Quanto às desigualdades de rendimento, os indicadores do World Inequality Report apontam para um período de subida, que terá durado, até um pouco antes do virar do século, mas que, desde aí, entrou num caminho consideravelmente declinante. A desigualdade de rendimentos entre países, cujo pico terá sido atingido algures em 1980, tem, desde então, visto o caminho rapidamente invertido no sentido da maior igualdade. Mas, talvez mais significativo, a percentagem da população mundial a viver em situação de pobreza extrema (com menos de 2,15 dólares por dia) que, em 1990, era 38%, reduziu-se, entretanto, para 9%.

Para só citar alguns factores da intranquilidade passada.

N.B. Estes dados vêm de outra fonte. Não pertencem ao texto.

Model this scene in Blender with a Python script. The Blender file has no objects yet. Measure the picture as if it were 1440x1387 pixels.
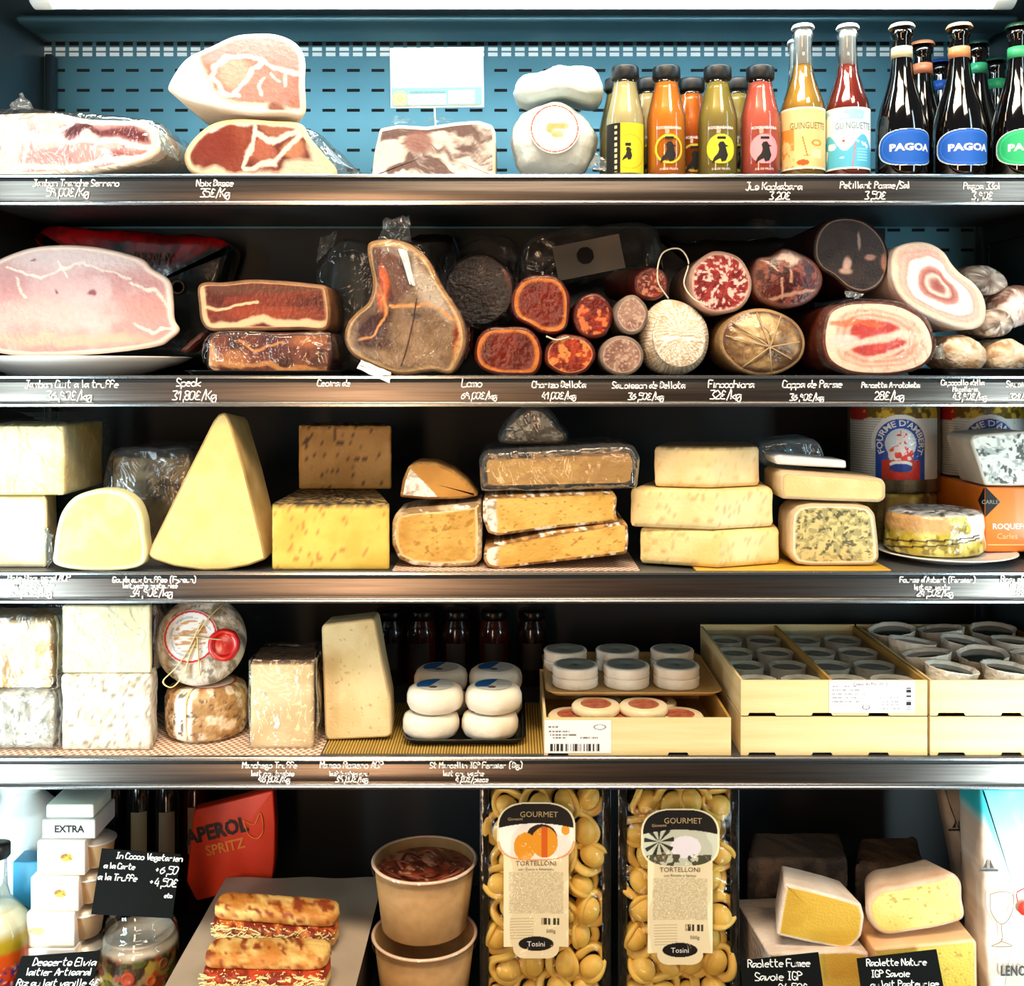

Portanto e voltando ao futuro desse passado, que é o nosso presente, talvez tenhamos mais razões para nos sentir tranquilos e confiantes do que inseguros e ansiosos. Tudo aquilo que terá parecido catastrófico ou inultrapassável no passado acabou por ser superado com o engenho humano e a senda de prosperidade, que nos trouxe até aqui, tem mantido o seu rumo, por entre os alvoroços do caminho. E assim deverá continuar. Apesar dos riscos, não creio que exista verdadeiramente uma ameaça de guerra na Europa, a não ser que o bom senso meta férias prolongadas – o que, sendo uma possibilidade, é pouco provável. As sociedades políticas acabarão, com mais ou menos agitação, por convergir para soluções razoáveis e limitar os extremismos. E as outras dificuldades, que hoje nos assustam, não deixarão de ser superadas pelo génio e ponderação da acção humana.